Como bien dijo Cristo, san Juan Bautista fue el más grande profeta nacido de mujer. Su labor de preparación de la llegada del Mesías llevaba aparejada el llamado a la conversión de los pecados (Mt 3,2). Una conversión real, no de mera palabra, no una trampa legal para quedar bien. No en vano, cuando Cristo empieza su ministerio público, dice las mismas palabras que el Bautista: “Convertíos, porque está cerca el Reino de los cielos” (Mat 4,17).

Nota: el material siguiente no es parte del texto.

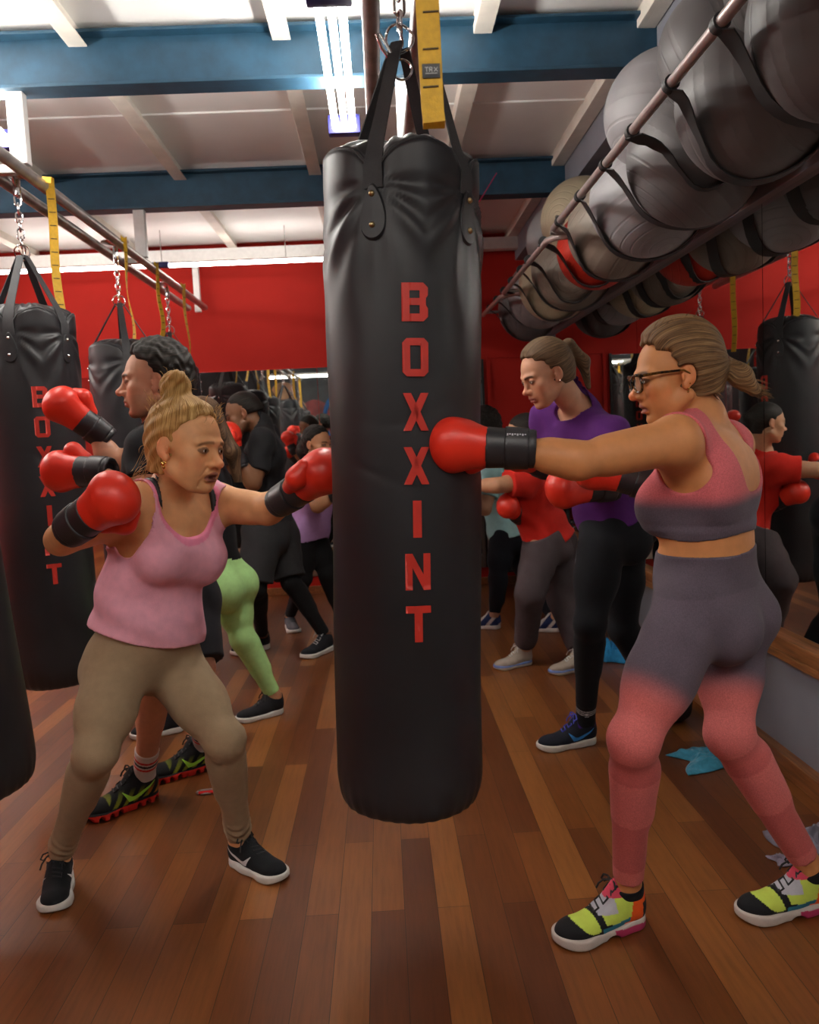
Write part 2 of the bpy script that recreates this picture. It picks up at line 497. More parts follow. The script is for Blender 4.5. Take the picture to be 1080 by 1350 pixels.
# letters, unit box 0..1 wide, 0..1 high, as lists of rectangles/quads
c_ = .17
LET = {
 'B': [[(0,0),(.30,0),(.30,1),(0,1)], [(.3,0),(.82,0),(1,.12),(1,.2),(.3,.2)], [(.3,.8),(1,.8),(1,.88),(.82,1),(.3,1)], [(.3,.42),(.92,.42),(.84,.5),(.92,.6),(.3,.6)], [(.68,.2),(1,.2),(1,.34),(.92,.42),(.68,.42)], [(.68,.6),(.92,.6),(1,.68),(1,.8),(.68,.8)]],
 'O': [[(0,c_*.7),(.30,c_*.7),(.30,1-c_*.7),(0,1-c_*.7)], [(.70,c_*.7),(1,c_*.7),(1,1-c_*.7),(.70,1-c_*.7)], [(0,c_*.7),(c_,0),(1-c_,0),(1,c_*.7),(.70,.19),(.30,.19)], [(0,1-c_*.7),(.30,.81),(.70,.81),(1,1-c_*.7),(1-c_,1),(c_,1)]],
 'X': [[(0,0),(.31,0),(.66,.5),(.33,.5)], [(.69,0),(1,0),(.67,.5),(.34,.5)], [(.33,.5),(.66,.5),(.31,1),(0,1)], [(.34,.5),(.67,.5),(1,1),(.69,1)]],
 'I': [[(.33,0),(.67,0),(.67,1),(.33,1)]],
 'N': [[(0,0),(.28,0),(.28,1),(0,1)], [(.72,0),(1,0),(1,1),(.72,1)], [(.28,.62),(.72,0),(.72,.42),(.28,1)]],
 'T': [[(.34,0),(.66,0),(.66,.8),(.34,.8)], [(0,.8),(1,.8),(1,1),(0,1)]],
}
RB, HB = 0.193, 1.70
BZ = lambda v: v   # height above bag bottom

def bag_radius(h):
    """radius of the bag at height h above its bottom"""
    r = RB
    if h < 0.10: r *= 0.80+0.20*math.sqrt(max(0, 1-((0.10-h)/0.10)**2))
    r *= 1+0.025*math.sin(min(1, max(0, (h-1.0)/0.8))*math.pi)
    return r

def make_bag_body(seed, pin):
    """pin: angles of the four straps. Leather gathers at each strap patch."""
    rnd = random.Random(seed)
    nth, nz = 144, 190
    V, F = [], []
    ph = [rnd.uniform(0, 6.28) for _ in range(6)]
    for j in range(nz+1):
        t = j/nz
        for i in range(nth):
            th = 2*math.pi*i/nth
            # nearest strap angle distance
            dm = min(abs((th-p+math.pi) % (2*math.pi)-math.pi) for p in pin)
            a = dm/(math.pi/4)                       # 0 at strap, 1 midway
            lift = 0.052*(1-math.exp(-(dm/.35)**1.4)) - 0.030*math.exp(-(dm/.14)**2)    # rim rises between straps
            H = HB-0.10+lift
            if t < 0.86:
                h = H*(t/0.86)
                r = bag_radius(h)
                top = max(0, 1-(H-h)/0.34)
                # gathered pleats fanning out below each strap
                g = math.exp(-((H-h-0.08)/0.16)**2)
                dx = dm*RB; dz = (HB-0.15)-h
                rho = math.hypot(dx, dz); phi = math.atan2(dx, dz)      # 0 = straight down
                env = math.exp(-((rho-.075)/.06)**2)*min(1, rho/.04)
                fold = -0.010*env*math.exp(-((phi-1.45)/.20)**2) - 0.008*env*math.exp(-((phi-.95)/.12)**2)
                fold += 0.006*env*math.exp(-((phi-1.2)/.11)**2) + 0.005*math.exp(-((rho-.13)/.09)**2)*math.exp(-((phi-.72)/.10)**2)
                fold += 0.0022*math.exp(-((rho-.17)/.12)**2)*math.cos(phi*16+ph[0])*(phi < 1.1)*(dz > 0)
                r += fold - 0.012*top**2*math.exp(-(dm/.25)**2)
                r += 0.0015*math.sin(3*th+h*5+ph[1])+0.0012*math.sin(5*th-h*9+ph[2])
                # shallow horizontal wrinkles where it is hit
                r += -0.0018*math.exp(-((h-1.02-0.03*math.sin(th*3+ph[3]))/.006)**2)*(0.5+.5*math.sin(th*2+ph[4]))
                r += -0.0018*math.exp(-((h-0.86-0.04*math.sin(th*2+ph[5]))/.007)**2)*(0.5+.5*math.sin(th*3+ph[0]))
                if h < 0.12: r += 0.002*math.sin(th*30)*(1-h/.12)
                z = h
                if h < .1: z = h
                V.append((r*math.cos(th), r*math.sin(th), z))
            else:
                s = (t-0.86)/0.14                    # domed cap
                rr = (RB-0.006)*max(0.004, math.cos(s*math.pi/2)**.85)-0.007*math.exp(-((s-.09)/.05)**2)
                rr = max(rr, .001)
                z = H-.004 + (HB-.012-H)*math.sin(s*math.pi/2)**1.25 + .004*math.sin(dm*22+3)*math.sin(s*math.pi)
                V.append((rr*math.cos(th), rr*math.sin(th), z))
    for j in range(nz):
        for i in range(nth):
            a = j*nth+i; b = j*nth+(i+1) % nth
            F.append((a, b, b+nth, a+nth))
    # bottom cap ring
    base = len(V)
    V.append((0, 0, 0.012))
    F2 = []
    Vn = np.array(V)
    F = np.array(F)
    tri = np.array([[base, (i+1) % nth, i, i] for i in range(nth)])
    return Vn, F, tri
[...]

El caso es que cuando el profeta vio que el Mesías comenzaba su labor, supo claramente cuál era su papel a partir de entonces:
El que tiene la esposa es el esposo; en cambio, el amigo del esposo, que asiste y lo oye, se alegra con la voz del esposo; pues esta alegría mía está colmada. Él tiene que crecer, y yo tengo que menguar.
Jn 3,29-30
Aunque el paralelismo puede parecer exagerado, creo que, efectivamente, hay ocasiones en la vida en que uno debe dejar paso a otros, sobre todo si esos otros están más capacitados para llevar a cabo la obra del Señor. Eso es especialmente necesario cuando pueden darse conflictos entre el que lleva mucho tiempo haciendo una labor y el que llega de nuevo para realizarla mejor según el plan de Dios. Algo así pasó entre los discípulos de San Juan y los del Señor.
En casos así, no es necesario esperar a la decapitación para retirarse de circulación. Tampoco hace falta largarse de inmediato. En ese crecimiento del que llega y mengüe del que ha estado y ya se va, hay un tiempo de coincidencia temporal, que solo Dios sabe lo que puede y debe durar.
Por otra parte, no siempre es fácil discernir cuando uno debe largarse para dejar paso a otros. Ir contra la voluntad de Dios es mal negocio para quien anda en las cosas de la fe. El profeta Jonás quiso huir de su ministerio profético y ya sabemos lo que le pasó. Y el profeta Elías sufrió una crisis de desesperación justo después de haber derrotado públicamente a los falsos profetas de Baal. Esos que hoy tan ufanos andan porque creen haber vencido.
De lo único que podemos estar seguros es que el único camino del que no podemos apartarnos es del de la santidad personal. Y ello, si Dios nos lo concede, pues sin Cristo nada podemos hacer.